In another scene, James Caan clears a house with a gun, and it looks very authentic. The production hired Jeff Cooper, one of the foremost authorities in the world, to train Caan to do it exactly right.
Those little touches and others just make that movie drip with authenticity.
The movie Year of the Gun, unwatchable except for the Sarah Silverman cameo in the prologue, supposedly has very realistic gun handling and firing scenes, which goes to show that sometimes inaccuracy is better for the viewer.
TV gets it right sometimes too. In this week’s Kidnapped, a character is shot in the upper chest. He’s wearing a bulletproof vest, but it took him awhile to catch his breath. He felt it, and it showed.
There was a nice moment in a Steven Spielberg movie, of all things - Raiders of the Lost Ark - when Indy takes a single solid punch from the bad guy, stops, wobbles for a second, then actually falls down and takes a moment to recover. A nice change from the usual ten minutes of hammer-like blows to the face shrugged off by the hero before he decks his glass-jawed opponent with a single good left hook.
Do you perhaps mean The Way of the Gun? The intro scene is hilarious in that movie, but the rest is pretty bad. Some of the gunfight scenes are far more realistic than normal movies, with the actors being very careful to cover each other and try to minimize their exposure to gunfire. Looked cool, but some may not find it as entertaining as the Rambo type gunfights that we’re used to.
In The Transporter (an otherwise silly but entertaining cartoony action movie), the Chinese captive girl receives a large-denomination bill (50 quid?) and inspects it thoroughly, including scratching part of the bill. Mirrors how almost everyone here in Kunming (and me too now!) receives 50 or 100 RMB notes
FYI, you’re both wrong* about this movie; I love it. One of the first DVDs I actually purchased.
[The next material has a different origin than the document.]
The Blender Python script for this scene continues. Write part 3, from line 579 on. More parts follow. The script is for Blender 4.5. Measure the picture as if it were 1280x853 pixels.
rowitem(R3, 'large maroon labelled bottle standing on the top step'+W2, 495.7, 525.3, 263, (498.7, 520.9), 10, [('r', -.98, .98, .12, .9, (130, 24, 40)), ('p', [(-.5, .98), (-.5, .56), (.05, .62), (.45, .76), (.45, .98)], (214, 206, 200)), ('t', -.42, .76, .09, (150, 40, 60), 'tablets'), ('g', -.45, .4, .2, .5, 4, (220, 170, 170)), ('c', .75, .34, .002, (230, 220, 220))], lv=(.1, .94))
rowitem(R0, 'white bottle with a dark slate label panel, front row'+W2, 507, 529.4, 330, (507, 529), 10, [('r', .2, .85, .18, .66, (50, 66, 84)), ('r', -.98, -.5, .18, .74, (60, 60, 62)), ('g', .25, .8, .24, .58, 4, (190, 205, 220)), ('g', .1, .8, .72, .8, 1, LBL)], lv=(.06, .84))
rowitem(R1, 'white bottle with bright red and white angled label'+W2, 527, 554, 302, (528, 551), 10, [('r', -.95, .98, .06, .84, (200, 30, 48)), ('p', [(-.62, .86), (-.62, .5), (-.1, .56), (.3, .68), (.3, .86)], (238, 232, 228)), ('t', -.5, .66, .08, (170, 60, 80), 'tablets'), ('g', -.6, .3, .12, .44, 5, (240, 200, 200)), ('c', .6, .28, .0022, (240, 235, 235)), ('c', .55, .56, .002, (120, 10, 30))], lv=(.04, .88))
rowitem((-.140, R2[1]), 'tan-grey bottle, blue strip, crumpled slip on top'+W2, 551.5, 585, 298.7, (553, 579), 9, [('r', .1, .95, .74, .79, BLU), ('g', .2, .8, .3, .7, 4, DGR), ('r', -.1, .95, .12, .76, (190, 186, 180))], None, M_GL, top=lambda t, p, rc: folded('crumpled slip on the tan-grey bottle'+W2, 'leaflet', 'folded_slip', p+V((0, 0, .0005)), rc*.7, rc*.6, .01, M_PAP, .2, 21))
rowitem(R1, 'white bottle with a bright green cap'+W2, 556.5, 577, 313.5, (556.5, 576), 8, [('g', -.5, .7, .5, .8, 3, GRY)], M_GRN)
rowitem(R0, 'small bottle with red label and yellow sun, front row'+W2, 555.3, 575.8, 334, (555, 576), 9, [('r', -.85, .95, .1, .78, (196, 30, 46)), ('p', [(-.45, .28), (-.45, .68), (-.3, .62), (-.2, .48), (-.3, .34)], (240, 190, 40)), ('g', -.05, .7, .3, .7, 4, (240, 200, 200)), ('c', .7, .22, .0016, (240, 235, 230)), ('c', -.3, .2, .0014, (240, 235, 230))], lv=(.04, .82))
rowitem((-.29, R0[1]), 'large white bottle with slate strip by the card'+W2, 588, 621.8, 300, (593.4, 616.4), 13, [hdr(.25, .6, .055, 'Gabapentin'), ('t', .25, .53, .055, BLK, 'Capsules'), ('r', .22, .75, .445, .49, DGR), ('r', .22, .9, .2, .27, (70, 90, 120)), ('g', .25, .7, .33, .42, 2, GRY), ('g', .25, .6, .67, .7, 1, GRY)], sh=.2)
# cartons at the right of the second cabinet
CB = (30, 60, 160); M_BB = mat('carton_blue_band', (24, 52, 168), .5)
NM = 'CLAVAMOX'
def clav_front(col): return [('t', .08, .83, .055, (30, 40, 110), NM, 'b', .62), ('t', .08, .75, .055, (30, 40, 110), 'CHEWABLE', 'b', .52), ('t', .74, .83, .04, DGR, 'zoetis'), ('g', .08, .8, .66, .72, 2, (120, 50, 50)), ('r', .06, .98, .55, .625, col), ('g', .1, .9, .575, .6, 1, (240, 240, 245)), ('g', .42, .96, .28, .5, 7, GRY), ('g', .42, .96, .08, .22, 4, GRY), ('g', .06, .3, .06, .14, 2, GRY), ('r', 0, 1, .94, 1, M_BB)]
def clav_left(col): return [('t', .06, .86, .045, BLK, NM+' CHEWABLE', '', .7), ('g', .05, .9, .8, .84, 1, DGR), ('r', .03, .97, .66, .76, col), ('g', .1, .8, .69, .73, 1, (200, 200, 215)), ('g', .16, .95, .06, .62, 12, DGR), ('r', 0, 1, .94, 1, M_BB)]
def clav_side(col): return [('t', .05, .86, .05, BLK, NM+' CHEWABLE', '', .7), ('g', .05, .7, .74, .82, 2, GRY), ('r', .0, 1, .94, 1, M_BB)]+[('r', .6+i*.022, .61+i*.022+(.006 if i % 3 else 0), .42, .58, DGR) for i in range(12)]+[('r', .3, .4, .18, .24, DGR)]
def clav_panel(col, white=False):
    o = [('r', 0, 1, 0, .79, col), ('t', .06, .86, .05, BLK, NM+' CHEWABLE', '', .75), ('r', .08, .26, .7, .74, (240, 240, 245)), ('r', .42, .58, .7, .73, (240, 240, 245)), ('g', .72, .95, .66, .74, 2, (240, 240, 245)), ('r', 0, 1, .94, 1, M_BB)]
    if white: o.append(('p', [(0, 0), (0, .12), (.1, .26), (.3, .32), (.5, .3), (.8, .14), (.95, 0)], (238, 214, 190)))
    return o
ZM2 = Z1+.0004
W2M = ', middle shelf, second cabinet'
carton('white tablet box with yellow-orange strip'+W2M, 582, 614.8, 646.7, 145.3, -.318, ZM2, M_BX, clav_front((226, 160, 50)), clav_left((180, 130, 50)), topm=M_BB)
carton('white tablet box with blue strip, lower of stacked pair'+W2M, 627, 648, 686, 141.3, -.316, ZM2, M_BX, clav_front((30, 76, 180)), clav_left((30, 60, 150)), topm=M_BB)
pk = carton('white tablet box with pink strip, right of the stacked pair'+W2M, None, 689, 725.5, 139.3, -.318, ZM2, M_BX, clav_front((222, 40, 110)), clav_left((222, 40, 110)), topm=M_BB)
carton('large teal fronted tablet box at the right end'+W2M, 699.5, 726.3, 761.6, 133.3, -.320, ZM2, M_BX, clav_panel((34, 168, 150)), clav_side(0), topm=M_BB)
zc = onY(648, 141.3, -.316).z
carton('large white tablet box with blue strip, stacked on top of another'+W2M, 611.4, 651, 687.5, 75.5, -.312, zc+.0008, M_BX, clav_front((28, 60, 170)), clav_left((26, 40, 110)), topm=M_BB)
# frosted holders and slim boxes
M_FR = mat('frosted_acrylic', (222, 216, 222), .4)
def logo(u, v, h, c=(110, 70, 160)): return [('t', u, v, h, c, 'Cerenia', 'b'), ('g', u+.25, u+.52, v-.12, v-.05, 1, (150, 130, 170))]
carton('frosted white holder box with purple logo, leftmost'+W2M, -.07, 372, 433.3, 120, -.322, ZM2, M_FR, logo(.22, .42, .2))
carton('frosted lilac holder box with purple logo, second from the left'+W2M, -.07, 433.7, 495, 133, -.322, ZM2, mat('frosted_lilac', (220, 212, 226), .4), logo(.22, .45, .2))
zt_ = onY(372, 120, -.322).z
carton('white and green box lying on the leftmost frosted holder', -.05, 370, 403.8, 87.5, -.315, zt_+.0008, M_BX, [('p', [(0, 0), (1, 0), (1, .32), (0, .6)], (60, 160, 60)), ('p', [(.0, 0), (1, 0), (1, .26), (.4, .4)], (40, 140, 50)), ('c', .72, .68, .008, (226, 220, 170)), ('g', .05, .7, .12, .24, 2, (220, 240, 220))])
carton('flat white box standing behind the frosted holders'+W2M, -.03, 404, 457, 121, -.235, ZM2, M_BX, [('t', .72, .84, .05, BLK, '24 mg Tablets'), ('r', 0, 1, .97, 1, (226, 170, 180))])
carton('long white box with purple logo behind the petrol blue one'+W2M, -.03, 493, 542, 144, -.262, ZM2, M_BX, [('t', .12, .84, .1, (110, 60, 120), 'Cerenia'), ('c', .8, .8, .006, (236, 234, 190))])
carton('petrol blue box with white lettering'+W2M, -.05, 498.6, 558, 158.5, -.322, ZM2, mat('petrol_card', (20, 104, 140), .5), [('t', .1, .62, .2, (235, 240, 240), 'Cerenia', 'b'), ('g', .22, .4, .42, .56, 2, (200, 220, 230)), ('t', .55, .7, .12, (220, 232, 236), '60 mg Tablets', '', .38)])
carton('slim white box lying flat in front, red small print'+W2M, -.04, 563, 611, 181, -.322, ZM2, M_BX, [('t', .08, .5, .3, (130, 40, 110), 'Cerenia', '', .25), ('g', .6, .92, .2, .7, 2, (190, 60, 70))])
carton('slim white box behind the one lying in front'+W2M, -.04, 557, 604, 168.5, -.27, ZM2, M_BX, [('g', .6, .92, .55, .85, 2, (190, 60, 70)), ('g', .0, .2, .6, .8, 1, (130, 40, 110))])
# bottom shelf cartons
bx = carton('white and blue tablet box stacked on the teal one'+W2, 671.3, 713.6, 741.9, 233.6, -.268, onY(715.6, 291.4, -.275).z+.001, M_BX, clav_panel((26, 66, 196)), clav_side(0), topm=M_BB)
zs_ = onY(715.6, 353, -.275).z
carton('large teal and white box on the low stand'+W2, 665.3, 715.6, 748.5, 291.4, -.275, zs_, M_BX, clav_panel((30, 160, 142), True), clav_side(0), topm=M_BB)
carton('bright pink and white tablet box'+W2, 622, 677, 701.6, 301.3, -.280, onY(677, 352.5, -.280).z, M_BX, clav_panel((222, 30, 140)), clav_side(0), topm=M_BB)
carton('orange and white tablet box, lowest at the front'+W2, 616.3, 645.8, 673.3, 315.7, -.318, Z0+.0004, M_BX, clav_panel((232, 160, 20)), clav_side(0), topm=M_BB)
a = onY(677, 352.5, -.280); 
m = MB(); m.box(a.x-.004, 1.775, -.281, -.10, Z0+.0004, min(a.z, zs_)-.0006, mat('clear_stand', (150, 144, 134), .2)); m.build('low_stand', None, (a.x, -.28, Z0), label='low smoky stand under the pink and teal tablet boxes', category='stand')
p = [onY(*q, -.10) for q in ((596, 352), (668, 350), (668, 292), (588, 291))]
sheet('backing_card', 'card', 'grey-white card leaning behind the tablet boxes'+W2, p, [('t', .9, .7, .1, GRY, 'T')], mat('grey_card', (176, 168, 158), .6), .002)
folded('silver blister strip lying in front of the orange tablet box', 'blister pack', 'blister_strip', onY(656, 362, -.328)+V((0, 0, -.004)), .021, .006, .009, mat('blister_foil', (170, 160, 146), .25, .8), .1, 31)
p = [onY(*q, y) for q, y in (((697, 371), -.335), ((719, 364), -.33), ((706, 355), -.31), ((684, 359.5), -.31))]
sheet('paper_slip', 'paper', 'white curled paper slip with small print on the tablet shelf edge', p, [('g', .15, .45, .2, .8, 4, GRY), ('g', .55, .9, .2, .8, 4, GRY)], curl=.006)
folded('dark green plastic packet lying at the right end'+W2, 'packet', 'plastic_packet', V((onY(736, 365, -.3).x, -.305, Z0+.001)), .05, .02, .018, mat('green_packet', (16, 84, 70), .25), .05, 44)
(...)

Not a show, but in The Shield, towards the end of season 4, there is a scene in which Lemonhead is left alone to guard four or five dangerous Salvadorian gangsters. He looks away for a second, and immediately they all start attacking him. He manages to shake some of them off and beat them up, and then one of the gangsters aims a huge shotgun right at his face. Lem grabs the barrel and manages to deflect the shot away from him. Using the leverage of the gun, I guess, he knocks the guy over and then smashes him in the back with the shotgun.
The four guys are all on the floor, and Lem is short of breath. He just came extremely close to having his head blown off, and managed to neutralize all four of the bad guys. He begins to run from the guys, into the corner, stumbles and falls backwards, still keeping the shotgun trained on the guys.
I was really impressed by how real the whole scene seemed. It was the fact that he stumbled and fell (probably by accident, in reality) that made me believe that the guy had just fought four guys and completely expended himself physically in the process.
Fighting is a pretty intense workout. It’s really unrealistic in movies when someone is not even a little winded after a fight.
I thought the Civil War flick Ride with the Devil was very good with details. One example: Confederate guerillas shown wearing scavenged belts from Union uniforms, but with the “US” beltbuckle turned upside down (as was actually the custom). (This detail is also seen in Gods and Generals.)
In The Machinist, they really nailed the look and feel of a machine shop (gave me freakin’ chills) as well as accurate capturing the interplay between employees. I have to wonder if Bale doesn’t have experience with machine tools as in Batman Begins he’s holding one of his little metal bats properly as he deburrs it on a grinding wheel. (He’s not wearing safety glasses, but he is wearing leather gloves, which in my experience is more important than the glasses.)
I don’t understand this – I thought mission control was in Houston?